Task instructions: From the listing, collect all lines containing the word "scene".

────────────────────────────────────────

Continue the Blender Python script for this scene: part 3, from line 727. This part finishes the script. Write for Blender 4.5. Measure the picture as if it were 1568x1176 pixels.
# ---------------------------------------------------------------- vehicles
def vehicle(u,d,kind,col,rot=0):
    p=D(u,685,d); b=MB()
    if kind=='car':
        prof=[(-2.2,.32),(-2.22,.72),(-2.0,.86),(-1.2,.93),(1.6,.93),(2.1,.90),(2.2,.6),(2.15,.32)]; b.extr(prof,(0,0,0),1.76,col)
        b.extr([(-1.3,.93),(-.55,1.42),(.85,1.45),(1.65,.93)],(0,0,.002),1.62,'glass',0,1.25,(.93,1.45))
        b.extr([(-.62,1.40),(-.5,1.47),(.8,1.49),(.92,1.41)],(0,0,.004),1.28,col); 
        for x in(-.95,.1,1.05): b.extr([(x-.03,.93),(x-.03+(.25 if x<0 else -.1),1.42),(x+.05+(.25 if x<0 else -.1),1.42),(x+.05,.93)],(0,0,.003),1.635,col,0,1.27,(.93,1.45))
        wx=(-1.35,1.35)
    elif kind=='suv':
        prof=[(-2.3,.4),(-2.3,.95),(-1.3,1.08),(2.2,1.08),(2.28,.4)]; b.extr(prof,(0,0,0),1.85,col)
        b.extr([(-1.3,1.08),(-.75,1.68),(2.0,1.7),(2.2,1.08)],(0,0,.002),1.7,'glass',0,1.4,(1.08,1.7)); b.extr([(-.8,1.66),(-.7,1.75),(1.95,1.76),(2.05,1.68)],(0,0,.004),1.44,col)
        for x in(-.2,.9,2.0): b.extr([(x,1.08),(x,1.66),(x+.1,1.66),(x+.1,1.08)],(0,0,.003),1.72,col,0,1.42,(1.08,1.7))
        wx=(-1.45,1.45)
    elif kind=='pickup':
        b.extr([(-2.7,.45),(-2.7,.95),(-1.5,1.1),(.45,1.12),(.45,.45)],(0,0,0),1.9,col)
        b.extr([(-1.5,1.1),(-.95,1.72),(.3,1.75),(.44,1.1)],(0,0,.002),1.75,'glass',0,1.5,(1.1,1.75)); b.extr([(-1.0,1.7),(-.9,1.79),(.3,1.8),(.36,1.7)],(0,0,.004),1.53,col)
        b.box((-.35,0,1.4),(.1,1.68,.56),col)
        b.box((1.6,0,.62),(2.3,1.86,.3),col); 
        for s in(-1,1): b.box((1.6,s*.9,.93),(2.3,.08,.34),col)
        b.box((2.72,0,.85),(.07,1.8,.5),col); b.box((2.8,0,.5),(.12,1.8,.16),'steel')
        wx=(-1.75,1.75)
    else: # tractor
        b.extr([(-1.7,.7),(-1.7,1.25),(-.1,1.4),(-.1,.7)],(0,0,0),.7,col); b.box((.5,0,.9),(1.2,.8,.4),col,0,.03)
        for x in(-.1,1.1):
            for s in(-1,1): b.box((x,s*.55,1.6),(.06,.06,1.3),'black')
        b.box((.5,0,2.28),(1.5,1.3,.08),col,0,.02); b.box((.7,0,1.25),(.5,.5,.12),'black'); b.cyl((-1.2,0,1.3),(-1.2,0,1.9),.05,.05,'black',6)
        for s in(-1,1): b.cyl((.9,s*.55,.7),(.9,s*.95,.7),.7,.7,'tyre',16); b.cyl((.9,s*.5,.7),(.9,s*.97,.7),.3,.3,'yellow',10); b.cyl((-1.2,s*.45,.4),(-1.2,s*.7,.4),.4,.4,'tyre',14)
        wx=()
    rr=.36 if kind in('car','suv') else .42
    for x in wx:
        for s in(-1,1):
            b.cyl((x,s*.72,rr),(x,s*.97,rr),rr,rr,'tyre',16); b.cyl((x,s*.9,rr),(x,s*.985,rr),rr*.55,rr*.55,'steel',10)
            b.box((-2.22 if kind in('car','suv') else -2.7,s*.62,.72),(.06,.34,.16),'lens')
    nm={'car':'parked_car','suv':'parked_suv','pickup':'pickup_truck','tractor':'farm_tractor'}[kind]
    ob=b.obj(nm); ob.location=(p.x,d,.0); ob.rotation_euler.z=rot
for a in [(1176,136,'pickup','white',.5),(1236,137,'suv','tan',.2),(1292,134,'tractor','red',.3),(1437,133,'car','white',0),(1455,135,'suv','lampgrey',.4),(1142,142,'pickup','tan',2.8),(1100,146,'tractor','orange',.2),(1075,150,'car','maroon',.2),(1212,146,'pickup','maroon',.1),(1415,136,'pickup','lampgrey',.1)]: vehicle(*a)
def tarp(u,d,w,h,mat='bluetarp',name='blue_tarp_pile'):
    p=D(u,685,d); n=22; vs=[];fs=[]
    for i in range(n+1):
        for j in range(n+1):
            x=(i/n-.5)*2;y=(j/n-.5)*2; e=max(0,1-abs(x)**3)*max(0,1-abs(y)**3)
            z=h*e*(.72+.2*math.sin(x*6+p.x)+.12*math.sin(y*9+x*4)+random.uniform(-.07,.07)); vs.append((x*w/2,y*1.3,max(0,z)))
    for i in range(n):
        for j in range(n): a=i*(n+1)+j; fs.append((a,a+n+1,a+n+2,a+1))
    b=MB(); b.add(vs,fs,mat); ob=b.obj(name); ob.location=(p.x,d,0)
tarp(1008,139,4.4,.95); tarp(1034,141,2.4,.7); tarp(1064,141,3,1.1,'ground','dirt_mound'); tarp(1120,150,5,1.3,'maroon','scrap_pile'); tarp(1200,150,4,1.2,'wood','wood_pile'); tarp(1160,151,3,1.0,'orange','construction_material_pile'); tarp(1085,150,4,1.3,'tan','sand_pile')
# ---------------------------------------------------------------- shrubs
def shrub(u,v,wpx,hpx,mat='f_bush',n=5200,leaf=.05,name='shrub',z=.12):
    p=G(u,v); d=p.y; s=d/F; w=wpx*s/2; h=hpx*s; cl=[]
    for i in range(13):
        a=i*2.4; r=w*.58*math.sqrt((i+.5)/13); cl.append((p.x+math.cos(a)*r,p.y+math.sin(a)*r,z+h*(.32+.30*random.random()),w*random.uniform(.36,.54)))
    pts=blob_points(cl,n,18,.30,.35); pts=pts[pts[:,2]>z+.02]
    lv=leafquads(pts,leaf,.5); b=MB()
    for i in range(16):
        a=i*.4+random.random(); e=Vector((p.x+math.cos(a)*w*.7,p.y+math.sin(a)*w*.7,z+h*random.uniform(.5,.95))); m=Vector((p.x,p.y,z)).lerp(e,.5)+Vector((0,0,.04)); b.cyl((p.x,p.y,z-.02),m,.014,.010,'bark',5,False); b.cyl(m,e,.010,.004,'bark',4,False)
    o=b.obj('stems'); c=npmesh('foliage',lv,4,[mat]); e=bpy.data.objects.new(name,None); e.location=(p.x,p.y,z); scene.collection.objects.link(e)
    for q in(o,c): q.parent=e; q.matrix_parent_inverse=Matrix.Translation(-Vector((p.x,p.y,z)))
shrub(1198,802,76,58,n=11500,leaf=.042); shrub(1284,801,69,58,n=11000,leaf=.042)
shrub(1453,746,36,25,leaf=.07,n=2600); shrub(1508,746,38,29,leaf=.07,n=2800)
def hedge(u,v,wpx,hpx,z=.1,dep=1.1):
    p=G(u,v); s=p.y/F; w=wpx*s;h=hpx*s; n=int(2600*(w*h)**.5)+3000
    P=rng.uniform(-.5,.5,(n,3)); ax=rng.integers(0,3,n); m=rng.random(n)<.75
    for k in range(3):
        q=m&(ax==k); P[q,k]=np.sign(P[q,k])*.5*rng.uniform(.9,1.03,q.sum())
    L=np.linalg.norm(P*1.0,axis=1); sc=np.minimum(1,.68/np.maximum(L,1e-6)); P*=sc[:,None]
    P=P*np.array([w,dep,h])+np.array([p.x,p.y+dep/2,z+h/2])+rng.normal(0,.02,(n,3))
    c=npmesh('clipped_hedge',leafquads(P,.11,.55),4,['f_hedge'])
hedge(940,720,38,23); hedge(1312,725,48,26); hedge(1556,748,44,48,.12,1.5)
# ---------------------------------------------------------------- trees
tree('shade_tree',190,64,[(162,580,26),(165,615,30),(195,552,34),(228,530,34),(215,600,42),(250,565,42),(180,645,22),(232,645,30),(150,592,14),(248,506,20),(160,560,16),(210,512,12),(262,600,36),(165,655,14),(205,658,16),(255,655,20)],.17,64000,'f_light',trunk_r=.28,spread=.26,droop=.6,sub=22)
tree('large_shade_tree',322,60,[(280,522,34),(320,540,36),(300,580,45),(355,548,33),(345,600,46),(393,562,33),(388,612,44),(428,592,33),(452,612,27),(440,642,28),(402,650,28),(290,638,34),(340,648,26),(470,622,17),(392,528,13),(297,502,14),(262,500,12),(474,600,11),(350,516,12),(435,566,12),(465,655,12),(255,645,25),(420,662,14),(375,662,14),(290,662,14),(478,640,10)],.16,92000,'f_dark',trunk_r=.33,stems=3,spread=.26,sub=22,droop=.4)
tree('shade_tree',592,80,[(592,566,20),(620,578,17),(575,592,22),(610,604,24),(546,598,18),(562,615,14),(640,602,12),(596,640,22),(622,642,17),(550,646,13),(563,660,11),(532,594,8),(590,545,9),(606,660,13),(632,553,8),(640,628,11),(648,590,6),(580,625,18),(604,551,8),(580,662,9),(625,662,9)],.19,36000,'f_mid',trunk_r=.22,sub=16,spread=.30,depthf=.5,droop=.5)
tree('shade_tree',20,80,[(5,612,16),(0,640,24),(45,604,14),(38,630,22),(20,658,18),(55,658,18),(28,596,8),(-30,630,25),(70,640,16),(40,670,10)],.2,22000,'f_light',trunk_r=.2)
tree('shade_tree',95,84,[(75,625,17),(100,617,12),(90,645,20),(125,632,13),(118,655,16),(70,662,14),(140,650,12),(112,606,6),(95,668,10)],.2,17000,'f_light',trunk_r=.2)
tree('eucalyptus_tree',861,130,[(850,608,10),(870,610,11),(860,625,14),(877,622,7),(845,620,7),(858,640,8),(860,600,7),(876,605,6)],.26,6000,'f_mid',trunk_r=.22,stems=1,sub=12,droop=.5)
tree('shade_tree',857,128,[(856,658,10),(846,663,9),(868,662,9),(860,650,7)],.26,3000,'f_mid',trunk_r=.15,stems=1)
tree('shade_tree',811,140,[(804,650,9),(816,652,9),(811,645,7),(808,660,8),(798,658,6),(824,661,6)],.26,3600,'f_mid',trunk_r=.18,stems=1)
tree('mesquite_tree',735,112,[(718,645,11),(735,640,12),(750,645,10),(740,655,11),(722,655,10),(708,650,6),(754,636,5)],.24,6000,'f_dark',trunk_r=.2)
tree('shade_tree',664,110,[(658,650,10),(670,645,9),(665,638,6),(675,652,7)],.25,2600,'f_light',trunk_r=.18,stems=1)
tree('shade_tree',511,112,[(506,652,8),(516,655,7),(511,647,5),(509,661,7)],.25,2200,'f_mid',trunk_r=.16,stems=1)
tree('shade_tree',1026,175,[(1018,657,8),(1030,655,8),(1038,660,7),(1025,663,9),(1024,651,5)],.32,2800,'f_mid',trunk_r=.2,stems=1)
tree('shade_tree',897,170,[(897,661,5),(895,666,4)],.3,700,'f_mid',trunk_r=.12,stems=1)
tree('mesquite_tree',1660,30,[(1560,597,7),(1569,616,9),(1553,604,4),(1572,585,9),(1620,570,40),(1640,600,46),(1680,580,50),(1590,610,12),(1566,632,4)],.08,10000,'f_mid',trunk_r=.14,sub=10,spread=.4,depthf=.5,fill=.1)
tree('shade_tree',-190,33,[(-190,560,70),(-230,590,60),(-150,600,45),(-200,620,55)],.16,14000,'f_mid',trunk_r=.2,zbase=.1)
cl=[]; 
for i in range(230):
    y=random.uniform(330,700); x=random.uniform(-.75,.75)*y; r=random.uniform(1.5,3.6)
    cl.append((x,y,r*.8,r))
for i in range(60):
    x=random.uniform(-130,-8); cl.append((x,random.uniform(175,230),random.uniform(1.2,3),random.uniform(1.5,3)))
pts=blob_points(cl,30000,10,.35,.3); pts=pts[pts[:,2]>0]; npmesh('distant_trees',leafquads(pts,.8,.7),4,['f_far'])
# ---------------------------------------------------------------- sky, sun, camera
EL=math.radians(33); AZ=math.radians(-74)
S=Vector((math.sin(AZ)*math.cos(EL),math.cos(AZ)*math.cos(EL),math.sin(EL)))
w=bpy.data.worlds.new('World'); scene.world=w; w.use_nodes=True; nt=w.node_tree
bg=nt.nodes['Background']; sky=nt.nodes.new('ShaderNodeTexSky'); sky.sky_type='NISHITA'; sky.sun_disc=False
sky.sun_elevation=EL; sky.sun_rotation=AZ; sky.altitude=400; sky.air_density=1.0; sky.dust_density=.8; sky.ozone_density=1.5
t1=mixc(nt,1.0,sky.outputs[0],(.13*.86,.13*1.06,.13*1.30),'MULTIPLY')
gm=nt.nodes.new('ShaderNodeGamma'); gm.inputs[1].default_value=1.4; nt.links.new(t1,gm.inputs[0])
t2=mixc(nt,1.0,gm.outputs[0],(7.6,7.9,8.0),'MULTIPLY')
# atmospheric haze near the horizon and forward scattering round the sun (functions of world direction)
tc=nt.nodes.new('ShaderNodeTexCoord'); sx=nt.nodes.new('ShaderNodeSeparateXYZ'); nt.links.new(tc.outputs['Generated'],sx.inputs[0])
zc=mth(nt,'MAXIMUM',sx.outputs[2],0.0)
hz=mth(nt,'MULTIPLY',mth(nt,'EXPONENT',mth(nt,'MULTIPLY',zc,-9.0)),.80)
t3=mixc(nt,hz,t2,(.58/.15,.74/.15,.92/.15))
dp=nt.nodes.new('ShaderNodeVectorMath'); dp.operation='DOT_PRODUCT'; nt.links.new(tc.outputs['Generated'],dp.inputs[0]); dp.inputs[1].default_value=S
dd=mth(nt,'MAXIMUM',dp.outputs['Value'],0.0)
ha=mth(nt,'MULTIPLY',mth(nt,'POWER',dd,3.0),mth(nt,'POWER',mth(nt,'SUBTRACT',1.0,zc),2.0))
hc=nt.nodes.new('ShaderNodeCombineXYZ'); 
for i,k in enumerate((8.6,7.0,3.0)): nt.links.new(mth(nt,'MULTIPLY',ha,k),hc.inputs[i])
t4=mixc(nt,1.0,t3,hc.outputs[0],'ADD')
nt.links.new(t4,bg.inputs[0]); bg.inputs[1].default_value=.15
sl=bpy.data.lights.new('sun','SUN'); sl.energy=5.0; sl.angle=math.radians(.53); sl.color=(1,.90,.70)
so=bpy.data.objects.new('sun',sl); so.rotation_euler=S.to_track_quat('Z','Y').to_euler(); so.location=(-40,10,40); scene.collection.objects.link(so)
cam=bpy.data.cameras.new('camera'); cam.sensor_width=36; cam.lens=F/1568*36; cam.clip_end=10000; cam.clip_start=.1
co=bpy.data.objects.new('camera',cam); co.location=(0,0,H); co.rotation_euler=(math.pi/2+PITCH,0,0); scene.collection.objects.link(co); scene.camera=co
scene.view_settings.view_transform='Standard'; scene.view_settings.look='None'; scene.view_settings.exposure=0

────────────────────────────────────────

Response below:
Continue the Blender Python script for this scene: part 3, from line 727. This part finishes the script. Write for Blender 4.5. Measure the picture as if it were 1568x1176 pixels.
    o=b.obj('stems'); c=npmesh('foliage',lv,4,[mat]); e=bpy.data.objects.new(name,None); e.location=(p.x,p.y,z); scene.collection.objects.link(e)
w=bpy.data.worlds.new('World'); scene.world=w; w.use_nodes=True; nt=w.node_tree
so=bpy.data.objects.new('sun',sl); so.rotation_euler=S.to_track_quat('Z','Y').to_euler(); so.location=(-40,10,40); scene.collection.objects.link(so)
co=bpy.data.objects.new('camera',cam); co.location=(0,0,H); co.rotation_euler=(math.pi/2+PITCH,0,0); scene.collection.objects.link(co); scene.camera=co
scene.view_settings.view_transform='Standard'; scene.view_settings.look='None'; scene.view_settings.exposure=0